Scenes as source code:
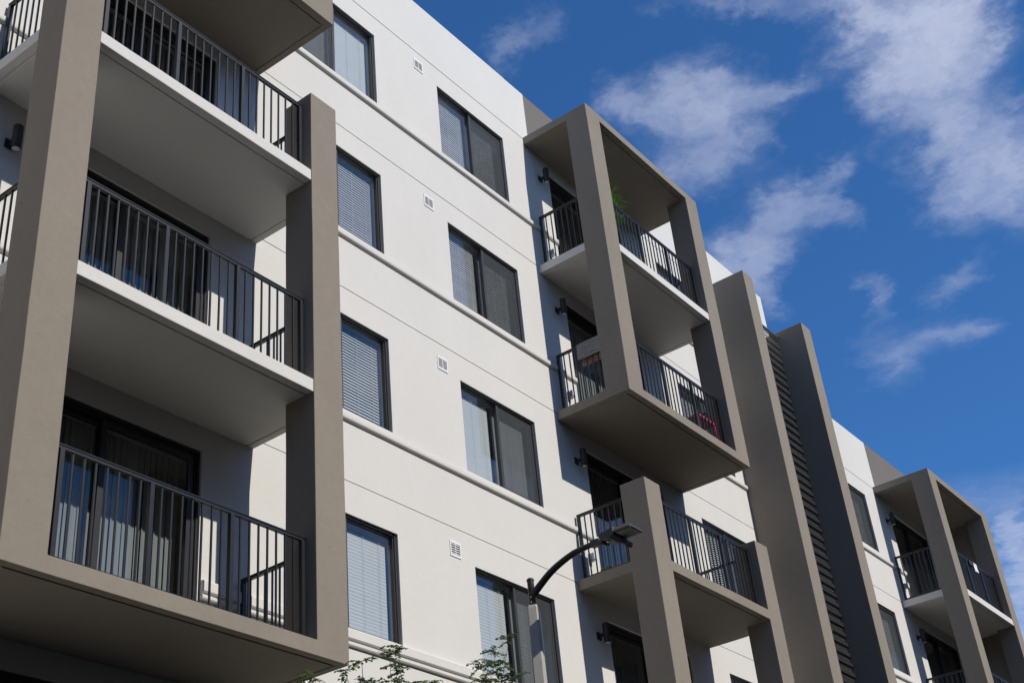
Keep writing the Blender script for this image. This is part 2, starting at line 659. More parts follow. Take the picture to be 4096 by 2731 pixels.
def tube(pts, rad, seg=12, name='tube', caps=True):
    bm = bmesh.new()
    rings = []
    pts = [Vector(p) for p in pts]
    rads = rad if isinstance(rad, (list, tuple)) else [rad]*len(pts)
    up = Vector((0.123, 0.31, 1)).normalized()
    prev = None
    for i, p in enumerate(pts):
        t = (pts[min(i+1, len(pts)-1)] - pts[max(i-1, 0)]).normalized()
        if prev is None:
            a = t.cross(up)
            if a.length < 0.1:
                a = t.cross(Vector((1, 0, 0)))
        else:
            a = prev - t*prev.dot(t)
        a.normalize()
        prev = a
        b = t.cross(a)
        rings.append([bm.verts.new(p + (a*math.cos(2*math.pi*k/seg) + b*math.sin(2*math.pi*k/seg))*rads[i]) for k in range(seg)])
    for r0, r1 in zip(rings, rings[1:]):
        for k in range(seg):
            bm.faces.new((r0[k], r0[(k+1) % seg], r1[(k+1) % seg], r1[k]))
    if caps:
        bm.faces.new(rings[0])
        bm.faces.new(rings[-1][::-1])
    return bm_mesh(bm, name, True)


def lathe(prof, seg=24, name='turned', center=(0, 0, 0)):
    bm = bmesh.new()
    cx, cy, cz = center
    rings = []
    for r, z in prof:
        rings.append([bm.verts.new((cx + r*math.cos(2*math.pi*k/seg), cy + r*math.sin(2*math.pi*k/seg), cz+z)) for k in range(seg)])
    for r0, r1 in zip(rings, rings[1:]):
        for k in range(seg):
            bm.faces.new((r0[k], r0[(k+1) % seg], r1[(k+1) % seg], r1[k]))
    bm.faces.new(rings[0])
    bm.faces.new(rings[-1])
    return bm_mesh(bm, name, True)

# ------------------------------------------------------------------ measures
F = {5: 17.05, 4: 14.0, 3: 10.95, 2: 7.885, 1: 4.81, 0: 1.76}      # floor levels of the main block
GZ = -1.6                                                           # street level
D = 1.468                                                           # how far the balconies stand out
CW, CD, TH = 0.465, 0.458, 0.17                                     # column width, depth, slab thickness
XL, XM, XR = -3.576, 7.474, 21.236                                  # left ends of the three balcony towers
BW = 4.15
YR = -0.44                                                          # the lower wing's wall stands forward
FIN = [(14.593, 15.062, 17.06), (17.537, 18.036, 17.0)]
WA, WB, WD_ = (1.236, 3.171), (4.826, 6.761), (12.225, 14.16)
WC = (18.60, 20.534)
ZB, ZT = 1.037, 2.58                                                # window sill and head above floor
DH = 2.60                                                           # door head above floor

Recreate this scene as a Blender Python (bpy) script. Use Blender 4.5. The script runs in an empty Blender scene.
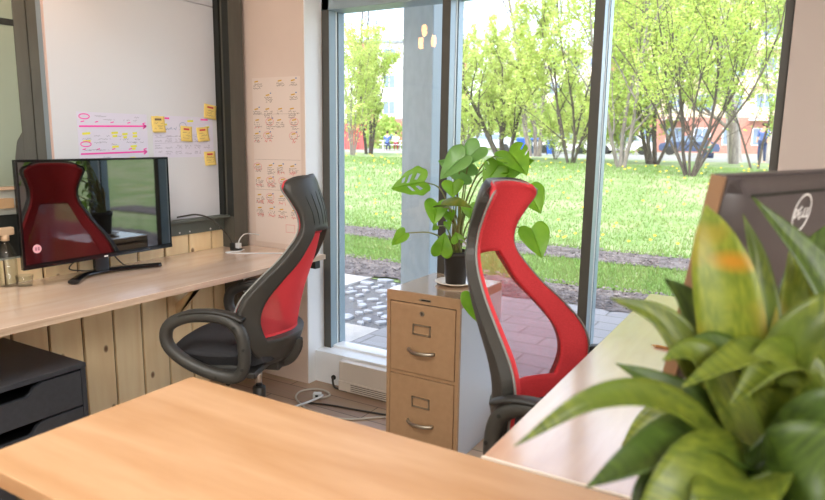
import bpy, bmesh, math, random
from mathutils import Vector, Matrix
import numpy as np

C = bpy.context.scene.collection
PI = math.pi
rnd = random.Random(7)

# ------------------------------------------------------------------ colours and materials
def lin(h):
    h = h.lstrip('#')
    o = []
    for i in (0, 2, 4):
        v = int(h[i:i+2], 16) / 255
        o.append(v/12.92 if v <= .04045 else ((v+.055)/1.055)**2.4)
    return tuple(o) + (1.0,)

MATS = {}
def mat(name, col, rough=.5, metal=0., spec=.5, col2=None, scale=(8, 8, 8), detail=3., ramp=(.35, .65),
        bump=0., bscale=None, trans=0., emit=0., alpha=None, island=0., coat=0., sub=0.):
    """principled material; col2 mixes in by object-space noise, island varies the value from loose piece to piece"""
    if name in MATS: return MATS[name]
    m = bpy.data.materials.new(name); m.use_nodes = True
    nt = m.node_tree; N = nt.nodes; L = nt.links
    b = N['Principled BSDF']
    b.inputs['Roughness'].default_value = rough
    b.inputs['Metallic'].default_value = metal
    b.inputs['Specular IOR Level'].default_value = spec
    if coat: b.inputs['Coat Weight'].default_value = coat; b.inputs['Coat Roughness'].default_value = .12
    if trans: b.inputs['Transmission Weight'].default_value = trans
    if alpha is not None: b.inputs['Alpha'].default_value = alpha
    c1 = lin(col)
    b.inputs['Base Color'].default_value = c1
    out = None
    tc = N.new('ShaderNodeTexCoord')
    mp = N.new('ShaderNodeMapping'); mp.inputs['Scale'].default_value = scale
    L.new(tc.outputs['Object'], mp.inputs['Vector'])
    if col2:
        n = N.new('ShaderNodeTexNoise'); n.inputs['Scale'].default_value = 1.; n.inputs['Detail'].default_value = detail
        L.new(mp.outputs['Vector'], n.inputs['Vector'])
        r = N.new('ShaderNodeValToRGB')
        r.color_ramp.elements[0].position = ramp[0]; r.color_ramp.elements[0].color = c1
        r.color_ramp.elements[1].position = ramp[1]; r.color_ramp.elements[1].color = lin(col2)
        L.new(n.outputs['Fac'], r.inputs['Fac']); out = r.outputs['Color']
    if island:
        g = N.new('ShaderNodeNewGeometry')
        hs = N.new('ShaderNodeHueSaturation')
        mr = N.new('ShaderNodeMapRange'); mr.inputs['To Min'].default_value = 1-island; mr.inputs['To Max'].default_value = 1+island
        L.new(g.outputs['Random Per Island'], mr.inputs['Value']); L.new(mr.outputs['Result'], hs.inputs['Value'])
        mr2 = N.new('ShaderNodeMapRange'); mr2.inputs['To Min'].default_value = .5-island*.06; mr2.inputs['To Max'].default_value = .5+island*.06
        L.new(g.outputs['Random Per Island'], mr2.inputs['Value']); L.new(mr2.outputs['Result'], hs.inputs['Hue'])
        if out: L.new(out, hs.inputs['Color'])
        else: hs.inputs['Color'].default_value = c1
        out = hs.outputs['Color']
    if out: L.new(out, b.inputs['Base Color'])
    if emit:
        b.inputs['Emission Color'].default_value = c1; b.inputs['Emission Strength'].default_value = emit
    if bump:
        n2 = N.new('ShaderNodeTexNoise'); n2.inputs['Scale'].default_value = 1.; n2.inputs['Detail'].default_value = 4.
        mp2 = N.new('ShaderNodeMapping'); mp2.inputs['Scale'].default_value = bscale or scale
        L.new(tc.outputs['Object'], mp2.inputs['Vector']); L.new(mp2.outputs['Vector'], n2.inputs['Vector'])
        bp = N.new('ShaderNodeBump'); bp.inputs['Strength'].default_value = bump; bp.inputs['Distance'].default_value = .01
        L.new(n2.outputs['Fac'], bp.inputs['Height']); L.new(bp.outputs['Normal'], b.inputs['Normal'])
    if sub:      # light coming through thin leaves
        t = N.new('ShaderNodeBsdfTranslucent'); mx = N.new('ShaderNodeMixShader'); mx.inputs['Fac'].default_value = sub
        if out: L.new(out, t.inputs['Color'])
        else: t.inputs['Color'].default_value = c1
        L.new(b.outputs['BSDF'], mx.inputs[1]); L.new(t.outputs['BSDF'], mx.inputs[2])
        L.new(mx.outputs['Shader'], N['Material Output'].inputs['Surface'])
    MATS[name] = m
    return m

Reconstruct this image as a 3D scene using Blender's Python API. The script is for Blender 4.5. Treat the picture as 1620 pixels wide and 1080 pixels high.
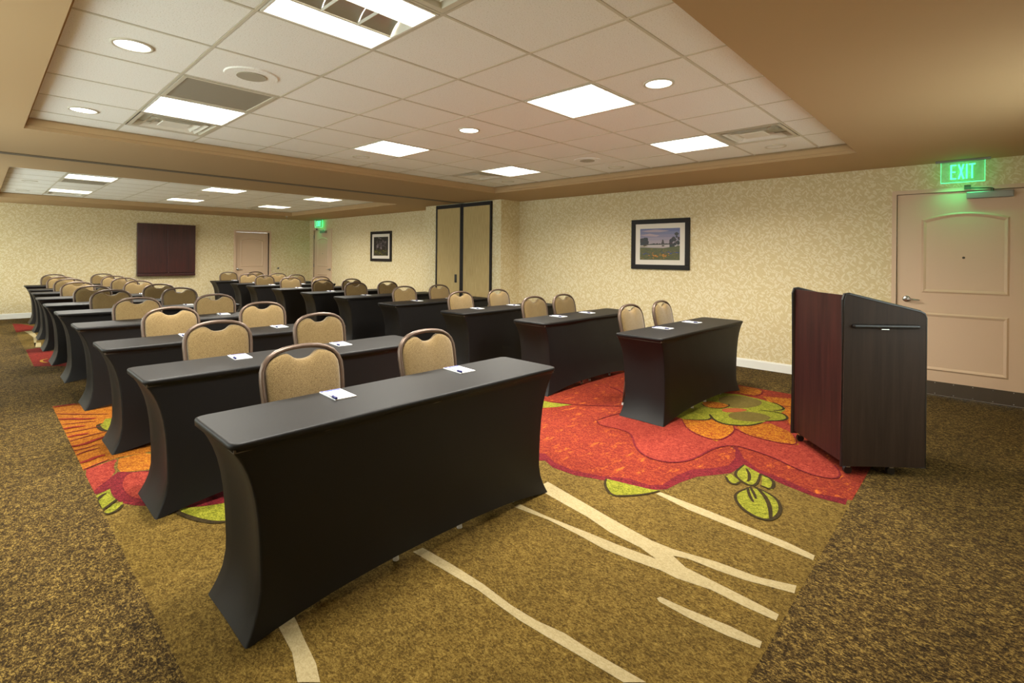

▶ EXERCISE DESCRIPTION: Copy word for word only the lines above from the one with "Recreate this scene" through the one with "return tuple(o) + (1.0,)". Leave pictures out.

▶ WORKED ANSWER:
Recreate this scene as a Blender Python (bpy) script. Use Blender 4.5. The script runs in an empty Blender scene.
import bpy, bmesh, math, random
from mathutils import Vector, Matrix
import numpy as np

C = bpy.context.scene.collection
PI = math.pi
rnd = random.Random(7)

# ------------------------------------------------------------------ colours and materials
def lin(h):
    h = h.lstrip('#')
    o = []
    for i in (0, 2, 4):
        v = int(h[i:i+2], 16) / 255
        o.append(v/12.92 if v <= .04045 else ((v+.055)/1.055)**2.4)
    return tuple(o) + (1.0,)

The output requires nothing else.